I have been traveling a great deal but PORT has a lot of reviews and other content heading your way. Till then here are some links to mull over.
Jerry Saltz doubts the recently "found" Da Vinci painting... it is up for auction with a starting bid at $100M tonight. Overall, I find the painting to be just too convenient and yes pre-renaissance stylistically to be a Da Vinci without major question marks. The thing is auctions at this and of the market have very little to do with the art and a lot to do with turning cash (legal and dubious) into an asset that can be used as collateral for other things. This isnt about building a collection or appreciating art and most of the major collectors I know have a certain distaste for auctions. Interesting that Jerry's segment for NBC news got cut after it was taped. hmmm...
Here is
a fascinating article about whether art can effect science... answer is yes. Science like most professions has certain preoccupations driven by what people believe and one great thing about art is it can present different epistemologies.... ones that can be tested scientifically. Sometimes, one has to see something to believe it is worth testing. I've always loved the odd hems and seams (seems?) that are woven into to the art/science dialectic. That also means that art is not some isolated cul-de-sac of civilization. It can express idiomatic world views rather than just illustrating them. The work which seems like a strange outlier is actually quite important... it can be a different understanding knocking on the accepted ideas. Something that has been increasingly rarer to find in art and politics... both of which have been losing their more supple approach to connecting with people. Sometimes you have to challenge something to keep it valid and capable of fixing themselves. Freedom and liberty are two of those things. Science and Art are both crucial, it was making both science and art available to the public that lead to greater liberties. The second those things stop being free range and directed by ideologues things get worse for all but a few.
Which is a great segue... No,
artspeak generally is not used to disseminate actual research as art. It is a special kind of careerist sublimation of how and why certain art operates. True some research works (notice how
Andrea Geyer's dialog around this show was pretty direct... and arguably the last "Great" visart thing I've seen PICA do) but more often it is just code for, "dont challenge my all important CV." In fact, anything is fair game and in a time where institutional rigging and tampering effected a major political election I'd say that no amount of research actually justifies work. Instead, its the way art reveals the mortar that holds various bricks of civilization together... or even how those walls fail that makes art and critical assessment (which requires comprehension of goals and intentions) important.

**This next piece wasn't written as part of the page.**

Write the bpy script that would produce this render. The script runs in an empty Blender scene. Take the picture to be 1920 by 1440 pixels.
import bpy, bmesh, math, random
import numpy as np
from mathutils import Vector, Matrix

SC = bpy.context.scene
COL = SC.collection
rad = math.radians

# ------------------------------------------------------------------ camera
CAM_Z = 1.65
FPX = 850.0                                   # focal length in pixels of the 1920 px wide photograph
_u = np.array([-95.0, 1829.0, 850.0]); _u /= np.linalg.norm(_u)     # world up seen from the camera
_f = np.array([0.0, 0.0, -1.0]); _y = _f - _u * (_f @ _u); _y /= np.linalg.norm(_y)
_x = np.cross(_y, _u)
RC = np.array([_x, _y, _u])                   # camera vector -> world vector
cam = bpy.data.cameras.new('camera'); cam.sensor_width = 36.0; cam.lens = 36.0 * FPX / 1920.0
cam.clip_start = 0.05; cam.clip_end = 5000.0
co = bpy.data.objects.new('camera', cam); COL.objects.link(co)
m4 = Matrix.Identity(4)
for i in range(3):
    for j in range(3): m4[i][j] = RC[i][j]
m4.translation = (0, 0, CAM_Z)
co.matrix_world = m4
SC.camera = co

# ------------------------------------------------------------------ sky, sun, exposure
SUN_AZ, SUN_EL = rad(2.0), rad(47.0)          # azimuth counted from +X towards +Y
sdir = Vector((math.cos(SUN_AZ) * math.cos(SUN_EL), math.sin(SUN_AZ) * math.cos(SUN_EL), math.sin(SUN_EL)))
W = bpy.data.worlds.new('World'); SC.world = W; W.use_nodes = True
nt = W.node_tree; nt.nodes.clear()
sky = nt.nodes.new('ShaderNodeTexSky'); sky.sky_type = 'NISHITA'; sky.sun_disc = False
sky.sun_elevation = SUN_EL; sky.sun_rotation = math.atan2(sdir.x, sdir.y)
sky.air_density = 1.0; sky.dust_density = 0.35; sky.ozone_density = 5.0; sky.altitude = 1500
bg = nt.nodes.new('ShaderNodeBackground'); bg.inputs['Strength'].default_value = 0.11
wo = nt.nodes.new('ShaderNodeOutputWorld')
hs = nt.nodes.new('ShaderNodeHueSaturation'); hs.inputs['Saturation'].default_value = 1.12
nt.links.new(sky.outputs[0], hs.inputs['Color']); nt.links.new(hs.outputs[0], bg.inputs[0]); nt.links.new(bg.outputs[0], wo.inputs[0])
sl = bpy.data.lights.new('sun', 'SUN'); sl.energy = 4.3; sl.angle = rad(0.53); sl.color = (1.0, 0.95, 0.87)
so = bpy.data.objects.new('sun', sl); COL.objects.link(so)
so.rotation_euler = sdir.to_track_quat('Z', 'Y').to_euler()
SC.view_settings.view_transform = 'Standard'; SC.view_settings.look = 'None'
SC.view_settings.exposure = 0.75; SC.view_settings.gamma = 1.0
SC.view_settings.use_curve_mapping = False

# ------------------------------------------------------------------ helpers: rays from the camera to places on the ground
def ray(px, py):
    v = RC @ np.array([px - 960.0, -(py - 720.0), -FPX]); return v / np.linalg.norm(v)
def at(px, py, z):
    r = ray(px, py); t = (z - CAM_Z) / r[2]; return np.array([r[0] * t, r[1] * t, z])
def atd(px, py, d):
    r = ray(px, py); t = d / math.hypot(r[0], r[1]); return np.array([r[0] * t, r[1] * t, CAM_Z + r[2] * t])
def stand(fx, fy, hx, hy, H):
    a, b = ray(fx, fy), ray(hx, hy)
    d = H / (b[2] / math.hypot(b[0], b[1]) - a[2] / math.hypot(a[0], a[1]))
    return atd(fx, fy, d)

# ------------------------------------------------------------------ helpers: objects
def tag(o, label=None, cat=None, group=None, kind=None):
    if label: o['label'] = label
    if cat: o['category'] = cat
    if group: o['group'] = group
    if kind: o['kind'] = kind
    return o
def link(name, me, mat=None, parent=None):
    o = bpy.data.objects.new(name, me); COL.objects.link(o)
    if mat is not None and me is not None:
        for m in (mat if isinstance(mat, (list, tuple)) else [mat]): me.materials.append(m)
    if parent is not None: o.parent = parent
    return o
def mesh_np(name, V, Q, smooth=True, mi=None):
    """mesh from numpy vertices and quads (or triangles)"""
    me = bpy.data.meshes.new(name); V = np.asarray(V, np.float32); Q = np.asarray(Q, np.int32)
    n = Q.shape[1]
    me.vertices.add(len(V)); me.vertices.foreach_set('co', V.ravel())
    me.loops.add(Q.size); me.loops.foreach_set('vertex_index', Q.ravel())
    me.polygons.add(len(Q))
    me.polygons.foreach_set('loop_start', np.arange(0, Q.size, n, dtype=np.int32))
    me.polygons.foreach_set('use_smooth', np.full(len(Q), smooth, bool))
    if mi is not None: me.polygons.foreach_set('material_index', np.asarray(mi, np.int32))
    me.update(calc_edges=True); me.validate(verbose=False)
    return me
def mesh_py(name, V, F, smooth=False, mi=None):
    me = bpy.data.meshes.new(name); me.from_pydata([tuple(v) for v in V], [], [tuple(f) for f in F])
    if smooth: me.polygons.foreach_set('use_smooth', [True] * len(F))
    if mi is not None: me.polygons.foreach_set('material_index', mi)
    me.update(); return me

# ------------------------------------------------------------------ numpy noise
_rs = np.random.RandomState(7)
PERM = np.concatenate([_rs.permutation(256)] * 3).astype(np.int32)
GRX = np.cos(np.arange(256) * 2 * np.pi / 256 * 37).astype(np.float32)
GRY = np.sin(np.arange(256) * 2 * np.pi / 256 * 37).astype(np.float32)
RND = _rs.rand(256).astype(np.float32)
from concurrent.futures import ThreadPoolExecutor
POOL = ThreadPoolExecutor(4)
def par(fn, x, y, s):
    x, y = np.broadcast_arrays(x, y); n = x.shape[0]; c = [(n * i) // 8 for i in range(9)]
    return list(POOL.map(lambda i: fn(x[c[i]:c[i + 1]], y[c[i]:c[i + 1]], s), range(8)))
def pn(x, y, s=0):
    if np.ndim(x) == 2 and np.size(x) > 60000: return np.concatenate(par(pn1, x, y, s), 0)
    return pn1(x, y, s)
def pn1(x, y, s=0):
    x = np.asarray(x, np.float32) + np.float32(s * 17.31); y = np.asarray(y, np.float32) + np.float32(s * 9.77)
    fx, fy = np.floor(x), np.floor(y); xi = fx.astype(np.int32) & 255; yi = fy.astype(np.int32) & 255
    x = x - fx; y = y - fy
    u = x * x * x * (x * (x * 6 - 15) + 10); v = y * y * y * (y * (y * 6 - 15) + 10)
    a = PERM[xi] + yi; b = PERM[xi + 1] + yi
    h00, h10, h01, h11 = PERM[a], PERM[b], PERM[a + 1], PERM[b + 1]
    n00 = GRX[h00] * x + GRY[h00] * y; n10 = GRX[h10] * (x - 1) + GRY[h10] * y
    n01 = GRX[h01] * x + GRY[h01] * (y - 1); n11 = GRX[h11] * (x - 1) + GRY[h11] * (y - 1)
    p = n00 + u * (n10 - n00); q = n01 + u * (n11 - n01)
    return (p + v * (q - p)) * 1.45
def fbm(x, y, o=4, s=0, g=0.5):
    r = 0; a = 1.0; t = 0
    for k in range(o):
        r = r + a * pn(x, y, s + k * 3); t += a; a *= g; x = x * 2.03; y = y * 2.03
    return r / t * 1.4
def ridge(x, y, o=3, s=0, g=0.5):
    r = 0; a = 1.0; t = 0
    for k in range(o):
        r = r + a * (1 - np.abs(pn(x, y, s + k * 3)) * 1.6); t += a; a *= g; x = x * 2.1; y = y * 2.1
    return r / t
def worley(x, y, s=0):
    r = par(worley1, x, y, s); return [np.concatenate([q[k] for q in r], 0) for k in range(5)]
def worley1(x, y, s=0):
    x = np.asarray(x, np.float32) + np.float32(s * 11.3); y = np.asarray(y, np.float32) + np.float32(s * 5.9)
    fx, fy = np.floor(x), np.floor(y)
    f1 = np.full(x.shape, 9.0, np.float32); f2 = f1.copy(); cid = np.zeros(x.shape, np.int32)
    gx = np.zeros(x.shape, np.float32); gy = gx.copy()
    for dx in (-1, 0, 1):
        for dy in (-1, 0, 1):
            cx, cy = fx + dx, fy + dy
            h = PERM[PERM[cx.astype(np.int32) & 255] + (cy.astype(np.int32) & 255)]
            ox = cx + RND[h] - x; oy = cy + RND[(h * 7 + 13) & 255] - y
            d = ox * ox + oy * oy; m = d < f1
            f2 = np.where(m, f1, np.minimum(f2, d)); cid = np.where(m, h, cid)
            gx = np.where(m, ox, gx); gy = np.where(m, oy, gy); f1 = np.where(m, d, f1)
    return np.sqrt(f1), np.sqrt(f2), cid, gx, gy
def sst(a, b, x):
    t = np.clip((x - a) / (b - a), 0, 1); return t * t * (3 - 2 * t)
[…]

It is a long established fact that developers usually come into places that artists revitalize 10-15 years after the artists move in. This has happened in Portland. The difference in this
latest situation in LA with Laura Owens is a very successful artist (many of whose collectors are wealthy developers)is seen as being too quick a catalyst. It is a cautionary tale and I'd like to see development in Portland that creates new opportunities for the artists and the surrounding community (building layers upon one another, not simply replacing low rents with high rents). Development doesnt have to be one or the other... but change is inevitable and is usually simple capitalism if forethought and care isnt put into it. To be fair Owens was just acting like an artist, the problem is the accelerated way it is seen as "artwashing" a community. In Portland much of the central city was washed by racist city policies before the artists ever discovered the city in the late 90's. It is my experience that with just a little forethought the presence of artists can enhance a neighborhood and most artists in Portland are not linked with developers. When they are developers like Randy Rappaport, Al Solheim, Jordan Schnitzer, Brian Wannamaker and the
super important Ken Unkeles (who creates a huge # of studio spaces) who all are involved with the arts as "crucial" patrons. I know all of these individuals and I define crucial patrons as those who do more than just give at the museum or collecting level... they create life/career sustaining artist resources and opportunities. What if the city codes insisted that new developments created cultural/life sustaining amenities? It is tricky but it is what city council needs to do. Replacing complex communities with efficient monoculture isnt the Portland way and apparently in LA they are dealing with the same issues. Did Owens respond in the best way... no, but I dont think her experience as an artist prepared her for this either. Id like to see Portland show how to equip developers and artists with a different way of developing that doesnt inevitably lead to monoculture and mass displacement. There is a reason there is a major homeless crisis.
What a bizarre situation. Someone just made a huge amount of money, and someone else now owns a "so called" DiVinci that is worth that phenomenal amount.